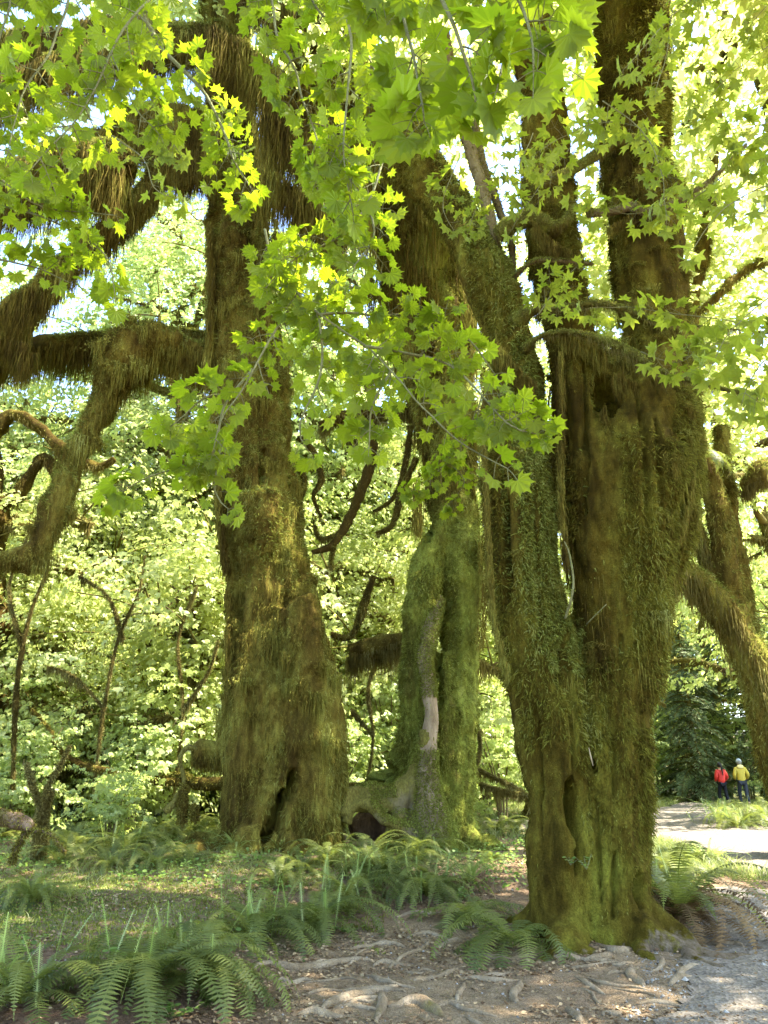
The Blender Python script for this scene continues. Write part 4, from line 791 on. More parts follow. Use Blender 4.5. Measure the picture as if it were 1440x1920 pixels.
wood_thing('fallen_branch', 'brown brush and fallen limbs right of the middle trunk', 'branch', [[(890,1440,17,4),(920,1455,16.8,4),(960,1475,16.6,5),(1000,1500,16.5,5)], [(895,1360,17,3),(900,1400,17,3),(890,1450,16.8,3)], [(900,1470,16.6,4),(930,1480,16.5,5),(980,1490,16.5,5)]], (940, 1510, 16.6), M_moss_h, .5, 400, 900, 350)
# ------------------------------------------------------------------ ferns
def frond(L, az, el, droop, wd, npn=44, young=False, rg=rng, tw=0):
    n = npn+6; d = L/n; e = el; q = [np.zeros(3)]; h = np.array([math.cos(az), math.sin(az), 0]); side = np.array([-math.sin(az), math.cos(az), 0]); es = []
    for k in range(n):
        t = k/n; es.append(e); q.append(q[-1]+d*(h*math.cos(e)+UP*math.sin(e))+side*d*tw*t)
        e -= droop/n*(1+1.2*t) if not young else (droop*.15/n if t < .80 else 2.5*math.pi/(n*.20))
    q = np.array(q); V, T = [], []
    w0 = .004 if not young else .007
    for k in range(len(q)-1):
        b = len(V); w_ = w0*(1-.6*k/n); V += [q[k]-side*w_, q[k]+side*w_, q[k+1]+side*w_*.9, q[k+1]-side*w_*.9]; T += [(b, b+1, b+2), (b, b+2, b+3)]
    last = n if not young else int(n*.82)
    for k in range(5 if not young else 8, last):
        t = (k-4)/(n-4); ln = wd*(math.sin(math.pi*min(1, t*.93+.10))**.6)*(1-.25*t)*(1-.35*(t > .8)*(t-.8)/.2)
        if ln < .004: continue
        fw = q[min(k+1, n)]-q[k]; fw = fw/np.linalg.norm(fw); nn = np.cross(fw, side); nn = nn if nn[2] > 0 else -nn
        for s in (-1, 1):
            o = side*s*math.cos(.22)+fw*(math.sin(.22)+.1*rg.normal()); l = ln*rg.uniform(.85, 1.1); dr = rg.uniform(.05, .35)
            if young: o = side*s*.8+nn*.2+fw*.45
            b = len(V); hw = d*(.46 if not young else .22)
            V += [q[k]-fw*hw*.5, q[k]+fw*hw*.7, q[k]+o*l*.5+fw*hw*.75-nn*l*dr*.2, q[k]+o*l*.5-fw*hw*.45-nn*l*dr*.3, q[k]+o*l-nn*l*dr]
            T += [(b, b+1, b+2), (b, b+2, b+3), (b+3, b+2, b+4)]
    V = np.array(V); return V, np.array(T), np.full(len(V), rg.random())
def fern_proto(seed, nf=18, L=.95, el=(.5, 1.15), droop=(1.2, 2.2), wd=.085, ny=0, Ly=.6, ndead=4, label='x', young_el=(.95, 1.5), am=None, de=(.1, .5)):
    rg = np.random.default_rng(seed); r = empty('sword_fern', (0, 0, 0), label, 'fern'); F = []
    for k in range(nf): F.append(frond(L*rg.uniform(.65, 1.1), 2.4*k+rg.normal()*.2, rg.uniform(*el), rg.uniform(*droop), wd*rg.uniform(.8, 1.1), rg=rg, tw=rg.normal()*.25))
    v, t, c = join(F); mk('fronds', v, t, am or M_fern, r, c)
    if ny:
        F = []
        for k in range(ny):
            f = frond(Ly*rg.uniform(.5, 1.1), rg.uniform(0, 6.28), rg.uniform(*young_el), .6, .042, 36, True, rg); off = np.array([rg.normal()*.16, rg.normal()*.16, 0]); F.append((f[0]+off, f[1], f[2]))
        v, t, c = join(F); mk('young_fronds', v, t, M_fern_young, r, c)
    if ndead:
        F = [frond(L*rg.uniform(.6, .9), rg.uniform(0, 6.28), rg.uniform(*de), rg.uniform(1.4, 2.3), wd*.75, rg=rg, tw=rg.normal()*.5) for _ in range(ndead)]
        v, t, c = join(F); mk('dead_fronds', v, t, M_fern_dead, r, c)
    return r
fern_p = [fern_proto(1, 38, 1.2, (.75, 1.3), (1.5, 2.4), wd=.10, ny=7, Ly=.62), fern_proto(2, 34, 1.1, (.6, 1.25), (1.5, 2.4), ny=13, Ly=.62), fern_proto(3, 26, 1.15, (.6, 1.25), (1.9, 2.7), .12, ny=0, ndead=7), fern_proto(4, 32, 1.05, (.7, 1.3), (1.3, 2.2), .085, ny=3, Ly=.6),
          fern_proto(5, 22, 1.0, (.75, 1.35), (.6, 1.3), .055, ny=12, Ly=.6, am=M_fern_young), fern_proto(6, 18, 1.2, (.8, 1.35), (1.0, 1.8), .10, ny=0, ndead=44, de=(.5, 1.25)), fern_proto(7, 34, 1.1, (.6, 1.3), (1.4, 2.4), .095, ny=0, ndead=5)]
fu = set()
def put_fern(k, p, rz, sc, label, group=None):
    loc = (p[0], p[1], h1(p[0], p[1])-.02) if len(p) == 2 else p
    if k not in fu: fu.add(k); r = fern_p[k]; r.location = [float(v) for v in loc]; r.rotation_euler = (0, 0, rz); r.scale = (sc,)*3; r['label'] = label
    else: r = copy_thing(fern_p[k], loc, rz, sc, label)
    if group: r['group'] = group
    return r
FL = [(0, 262, 1862, .95, 1.2, 'large sword fern at the lower left with broad arching fronds and curled young tips'),
 (1, 40, 1880, 1.1, 1.1, 'sword fern in the bottom left corner'), (6, 385, 1856, 1.3, 1.0, 'sword fern spreading over the dirt right of the large lower left one'),
 (1, 470, 1762, .3, 1.15, 'sword fern full of pale upright fiddleheads before the left trunk'), (0, 590, 1745, 2.1, 1.1, 'drooping sword fern just right of the fiddlehead fern'),
 (2, 962, 1775, .9, 1.15, 'deep green drooping sword fern against the foot of the right trunk'),
 (2, 880, 1728, 3.1, 1.05, 'bluish drooping sword fern left of the one at the right trunk foot'), (4, 880, 1655, 1.0, .85, 'tall upright pale fern behind the bluish one'),
 (5, 1275, 1735, .2, 1.6, 'half withered brown fern at the right side of the right trunk'), (0, 1240, 1690, 3.3, 1.15, 'sword fern with green fronds leaning out from behind the right trunk'),
 (1, 650, 1690, 1.2, 1.1, 'sword fern before the hollow of the twisted root'), (3, 720, 1650, 2.2, 1.2, 'sword fern right under the twisted root'), (0, 800, 1680, 5.2, 1.0, 'sword fern at the foot of the middle trunk'),
 (4, 440, 1600, 2.0, .7, 'light fern against the left side of the left trunk'), (2, 350, 1618, .5, 1.0, 'shiny grey blue fern left of the left trunk'), (4, 528, 1600, 2.6, .55, 'small upright fern in front of the left trunk hollow'),
 (0, 235, 1600, 1.9, 1.15, 'sword fern in the middle of the left meadow'), (3, 60, 1690, 1.9, .8, 'tall thin fern at the left edge above the corner fern'), (1, 330, 1790, 2.6, .8, 'sword fern right behind the large lower left one'),
 (1, 1385, 1555, .3, 1.5, 'bushy fern on the island beside the path below the yellow jacket'), (4, 1350, 1545, 1.3, 1.3, 'upright fern on the island below the red jacket'), (3, 1440, 1550, 1.3, 1.5, 'fern at the right edge of the path island'),
 (0, 1265, 1502, 2.3, 1.4, 'fern across the path left of the hikers'), (4, 1330, 1625, 1.3, .8, 'sunlit pale fern by the gravel at the right'), (0, 1290, 1620, .3, .8, 'sunlit fern between the gravel and the withered fern')]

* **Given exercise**
Exactly as written, return every line of the listing, but not the pictures.

* **Solution to this exercise**
The Blender Python script for this scene continues. Write part 4, from line 791 on. More parts follow. Use Blender 4.5. Measure the picture as if it were 1440x1920 pixels.
wood_thing('fallen_branch', 'brown brush and fallen limbs right of the middle trunk', 'branch', [[(890,1440,17,4),(920,1455,16.8,4),(960,1475,16.6,5),(1000,1500,16.5,5)], [(895,1360,17,3),(900,1400,17,3),(890,1450,16.8,3)], [(900,1470,16.6,4),(930,1480,16.5,5),(980,1490,16.5,5)]], (940, 1510, 16.6), M_moss_h, .5, 400, 900, 350)
# ------------------------------------------------------------------ ferns
def frond(L, az, el, droop, wd, npn=44, young=False, rg=rng, tw=0):
    n = npn+6; d = L/n; e = el; q = [np.zeros(3)]; h = np.array([math.cos(az), math.sin(az), 0]); side = np.array([-math.sin(az), math.cos(az), 0]); es = []
    for k in range(n):
        t = k/n; es.append(e); q.append(q[-1]+d*(h*math.cos(e)+UP*math.sin(e))+side*d*tw*t)
        e -= droop/n*(1+1.2*t) if not young else (droop*.15/n if t < .80 else 2.5*math.pi/(n*.20))
    q = np.array(q); V, T = [], []
    w0 = .004 if not young else .007
    for k in range(len(q)-1):
        b = len(V); w_ = w0*(1-.6*k/n); V += [q[k]-side*w_, q[k]+side*w_, q[k+1]+side*w_*.9, q[k+1]-side*w_*.9]; T += [(b, b+1, b+2), (b, b+2, b+3)]
    last = n if not young else int(n*.82)
    for k in range(5 if not young else 8, last):
        t = (k-4)/(n-4); ln = wd*(math.sin(math.pi*min(1, t*.93+.10))**.6)*(1-.25*t)*(1-.35*(t > .8)*(t-.8)/.2)
        if ln < .004: continue
        fw = q[min(k+1, n)]-q[k]; fw = fw/np.linalg.norm(fw); nn = np.cross(fw, side); nn = nn if nn[2] > 0 else -nn
        for s in (-1, 1):
            o = side*s*math.cos(.22)+fw*(math.sin(.22)+.1*rg.normal()); l = ln*rg.uniform(.85, 1.1); dr = rg.uniform(.05, .35)
            if young: o = side*s*.8+nn*.2+fw*.45
            b = len(V); hw = d*(.46 if not young else .22)
            V += [q[k]-fw*hw*.5, q[k]+fw*hw*.7, q[k]+o*l*.5+fw*hw*.75-nn*l*dr*.2, q[k]+o*l*.5-fw*hw*.45-nn*l*dr*.3, q[k]+o*l-nn*l*dr]
            T += [(b, b+1, b+2), (b, b+2, b+3), (b+3, b+2, b+4)]
    V = np.array(V); return V, np.array(T), np.full(len(V), rg.random())
def fern_proto(seed, nf=18, L=.95, el=(.5, 1.15), droop=(1.2, 2.2), wd=.085, ny=0, Ly=.6, ndead=4, label='x', young_el=(.95, 1.5), am=None, de=(.1, .5)):
    rg = np.random.default_rng(seed); r = empty('sword_fern', (0, 0, 0), label, 'fern'); F = []
    for k in range(nf): F.append(frond(L*rg.uniform(.65, 1.1), 2.4*k+rg.normal()*.2, rg.uniform(*el), rg.uniform(*droop), wd*rg.uniform(.8, 1.1), rg=rg, tw=rg.normal()*.25))
    v, t, c = join(F); mk('fronds', v, t, am or M_fern, r, c)
    if ny:
        F = []
        for k in range(ny):
            f = frond(Ly*rg.uniform(.5, 1.1), rg.uniform(0, 6.28), rg.uniform(*young_el), .6, .042, 36, True, rg); off = np.array([rg.normal()*.16, rg.normal()*.16, 0]); F.append((f[0]+off, f[1], f[2]))
        v, t, c = join(F); mk('young_fronds', v, t, M_fern_young, r, c)
    if ndead:
        F = [frond(L*rg.uniform(.6, .9), rg.uniform(0, 6.28), rg.uniform(*de), rg.uniform(1.4, 2.3), wd*.75, rg=rg, tw=rg.normal()*.5) for _ in range(ndead)]
        v, t, c = join(F); mk('dead_fronds', v, t, M_fern_dead, r, c)
    return r
fern_p = [fern_proto(1, 38, 1.2, (.75, 1.3), (1.5, 2.4), wd=.10, ny=7, Ly=.62), fern_proto(2, 34, 1.1, (.6, 1.25), (1.5, 2.4), ny=13, Ly=.62), fern_proto(3, 26, 1.15, (.6, 1.25), (1.9, 2.7), .12, ny=0, ndead=7), fern_proto(4, 32, 1.05, (.7, 1.3), (1.3, 2.2), .085, ny=3, Ly=.6),
          fern_proto(5, 22, 1.0, (.75, 1.35), (.6, 1.3), .055, ny=12, Ly=.6, am=M_fern_young), fern_proto(6, 18, 1.2, (.8, 1.35), (1.0, 1.8), .10, ny=0, ndead=44, de=(.5, 1.25)), fern_proto(7, 34, 1.1, (.6, 1.3), (1.4, 2.4), .095, ny=0, ndead=5)]
fu = set()
def put_fern(k, p, rz, sc, label, group=None):
    loc = (p[0], p[1], h1(p[0], p[1])-.02) if len(p) == 2 else p
    if k not in fu: fu.add(k); r = fern_p[k]; r.location = [float(v) for v in loc]; r.rotation_euler = (0, 0, rz); r.scale = (sc,)*3; r['label'] = label
    else: r = copy_thing(fern_p[k], loc, rz, sc, label)
    if group: r['group'] = group
    return r
FL = [(0, 262, 1862, .95, 1.2, 'large sword fern at the lower left with broad arching fronds and curled young tips'),
 (1, 40, 1880, 1.1, 1.1, 'sword fern in the bottom left corner'), (6, 385, 1856, 1.3, 1.0, 'sword fern spreading over the dirt right of the large lower left one'),
 (1, 470, 1762, .3, 1.15, 'sword fern full of pale upright fiddleheads before the left trunk'), (0, 590, 1745, 2.1, 1.1, 'drooping sword fern just right of the fiddlehead fern'),
 (2, 962, 1775, .9, 1.15, 'deep green drooping sword fern against the foot of the right trunk'),
 (2, 880, 1728, 3.1, 1.05, 'bluish drooping sword fern left of the one at the right trunk foot'), (4, 880, 1655, 1.0, .85, 'tall upright pale fern behind the bluish one'),
 (5, 1275, 1735, .2, 1.6, 'half withered brown fern at the right side of the right trunk'), (0, 1240, 1690, 3.3, 1.15, 'sword fern with green fronds leaning out from behind the right trunk'),
 (1, 650, 1690, 1.2, 1.1, 'sword fern before the hollow of the twisted root'), (3, 720, 1650, 2.2, 1.2, 'sword fern right under the twisted root'), (0, 800, 1680, 5.2, 1.0, 'sword fern at the foot of the middle trunk'),
 (4, 440, 1600, 2.0, .7, 'light fern against the left side of the left trunk'), (2, 350, 1618, .5, 1.0, 'shiny grey blue fern left of the left trunk'), (4, 528, 1600, 2.6, .55, 'small upright fern in front of the left trunk hollow'),
 (0, 235, 1600, 1.9, 1.15, 'sword fern in the middle of the left meadow'), (3, 60, 1690, 1.9, .8, 'tall thin fern at the left edge above the corner fern'), (1, 330, 1790, 2.6, .8, 'sword fern right behind the large lower left one'),
 (1, 1385, 1555, .3, 1.5, 'bushy fern on the island beside the path below the yellow jacket'), (4, 1350, 1545, 1.3, 1.3, 'upright fern on the island below the red jacket'), (3, 1440, 1550, 1.3, 1.5, 'fern at the right edge of the path island'),
 (0, 1265, 1502, 2.3, 1.4, 'fern across the path left of the hikers'), (4, 1330, 1625, 1.3, .8, 'sunlit pale fern by the gravel at the right'), (0, 1290, 1620, .3, .8, 'sunlit fern between the gravel and the withered fern')]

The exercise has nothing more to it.